(Given request) Repeat the material exactly as it appears.

(Data segment)
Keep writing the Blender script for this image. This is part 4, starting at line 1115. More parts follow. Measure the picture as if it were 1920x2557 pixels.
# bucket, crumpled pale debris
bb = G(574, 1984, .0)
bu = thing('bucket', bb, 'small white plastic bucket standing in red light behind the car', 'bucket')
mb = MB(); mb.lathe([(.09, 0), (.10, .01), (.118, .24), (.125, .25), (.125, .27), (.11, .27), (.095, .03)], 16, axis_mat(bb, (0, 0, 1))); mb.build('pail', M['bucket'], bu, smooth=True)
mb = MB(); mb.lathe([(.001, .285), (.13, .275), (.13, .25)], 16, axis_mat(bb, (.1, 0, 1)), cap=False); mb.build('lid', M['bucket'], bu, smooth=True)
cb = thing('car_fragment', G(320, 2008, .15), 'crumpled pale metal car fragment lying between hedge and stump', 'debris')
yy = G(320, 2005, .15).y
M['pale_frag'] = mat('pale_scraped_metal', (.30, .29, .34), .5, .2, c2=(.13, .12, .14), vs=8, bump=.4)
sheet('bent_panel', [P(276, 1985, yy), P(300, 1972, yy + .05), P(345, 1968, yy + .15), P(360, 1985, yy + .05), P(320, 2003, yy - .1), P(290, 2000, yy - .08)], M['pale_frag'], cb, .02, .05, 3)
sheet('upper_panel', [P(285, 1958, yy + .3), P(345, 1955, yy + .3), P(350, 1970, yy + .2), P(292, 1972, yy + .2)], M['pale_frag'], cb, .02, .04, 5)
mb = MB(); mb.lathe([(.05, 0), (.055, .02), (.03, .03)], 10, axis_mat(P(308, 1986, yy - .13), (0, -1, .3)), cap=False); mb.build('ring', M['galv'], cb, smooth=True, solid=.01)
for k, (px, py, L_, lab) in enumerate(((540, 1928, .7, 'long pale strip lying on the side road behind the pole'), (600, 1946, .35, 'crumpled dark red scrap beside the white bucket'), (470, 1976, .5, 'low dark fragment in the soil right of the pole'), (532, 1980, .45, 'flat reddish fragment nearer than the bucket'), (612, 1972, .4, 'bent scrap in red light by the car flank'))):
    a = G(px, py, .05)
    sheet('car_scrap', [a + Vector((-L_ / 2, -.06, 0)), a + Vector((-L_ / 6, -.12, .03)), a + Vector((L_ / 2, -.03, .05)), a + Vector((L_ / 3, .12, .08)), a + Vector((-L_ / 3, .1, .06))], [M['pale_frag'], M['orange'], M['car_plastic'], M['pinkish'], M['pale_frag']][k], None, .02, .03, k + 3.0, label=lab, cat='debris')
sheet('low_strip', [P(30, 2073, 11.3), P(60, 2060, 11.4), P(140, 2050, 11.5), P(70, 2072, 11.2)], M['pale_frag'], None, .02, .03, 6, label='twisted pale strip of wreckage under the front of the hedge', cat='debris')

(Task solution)
Keep writing the Blender script for this image. This is part 4, starting at line 1115. More parts follow. Measure the picture as if it were 1920x2557 pixels.
# bucket, crumpled pale debris
bb = G(574, 1984, .0)
bu = thing('bucket', bb, 'small white plastic bucket standing in red light behind the car', 'bucket')
mb = MB(); mb.lathe([(.09, 0), (.10, .01), (.118, .24), (.125, .25), (.125, .27), (.11, .27), (.095, .03)], 16, axis_mat(bb, (0, 0, 1))); mb.build('pail', M['bucket'], bu, smooth=True)
mb = MB(); mb.lathe([(.001, .285), (.13, .275), (.13, .25)], 16, axis_mat(bb, (.1, 0, 1)), cap=False); mb.build('lid', M['bucket'], bu, smooth=True)
cb = thing('car_fragment', G(320, 2008, .15), 'crumpled pale metal car fragment lying between hedge and stump', 'debris')
yy = G(320, 2005, .15).y
M['pale_frag'] = mat('pale_scraped_metal', (.30, .29, .34), .5, .2, c2=(.13, .12, .14), vs=8, bump=.4)
sheet('bent_panel', [P(276, 1985, yy), P(300, 1972, yy + .05), P(345, 1968, yy + .15), P(360, 1985, yy + .05), P(320, 2003, yy - .1), P(290, 2000, yy - .08)], M['pale_frag'], cb, .02, .05, 3)
sheet('upper_panel', [P(285, 1958, yy + .3), P(345, 1955, yy + .3), P(350, 1970, yy + .2), P(292, 1972, yy + .2)], M['pale_frag'], cb, .02, .04, 5)
mb = MB(); mb.lathe([(.05, 0), (.055, .02), (.03, .03)], 10, axis_mat(P(308, 1986, yy - .13), (0, -1, .3)), cap=False); mb.build('ring', M['galv'], cb, smooth=True, solid=.01)
for k, (px, py, L_, lab) in enumerate(((540, 1928, .7, 'long pale strip lying on the side road behind the pole'), (600, 1946, .35, 'crumpled dark red scrap beside the white bucket'), (470, 1976, .5, 'low dark fragment in the soil right of the pole'), (532, 1980, .45, 'flat reddish fragment nearer than the bucket'), (612, 1972, .4, 'bent scrap in red light by the car flank'))):
    a = G(px, py, .05)
    sheet('car_scrap', [a + Vector((-L_ / 2, -.06, 0)), a + Vector((-L_ / 6, -.12, .03)), a + Vector((L_ / 2, -.03, .05)), a + Vector((L_ / 3, .12, .08)), a + Vector((-L_ / 3, .1, .06))], [M['pale_frag'], M['orange'], M['car_plastic'], M['pinkish'], M['pale_frag']][k], None, .02, .03, k + 3.0, label=lab, cat='debris')
sheet('low_strip', [P(30, 2073, 11.3), P(60, 2060, 11.4), P(140, 2050, 11.5), P(70, 2072, 11.2)], M['pale_frag'], None, .02, .03, 6, label='twisted pale strip of wreckage under the front of the hedge', cat='debris')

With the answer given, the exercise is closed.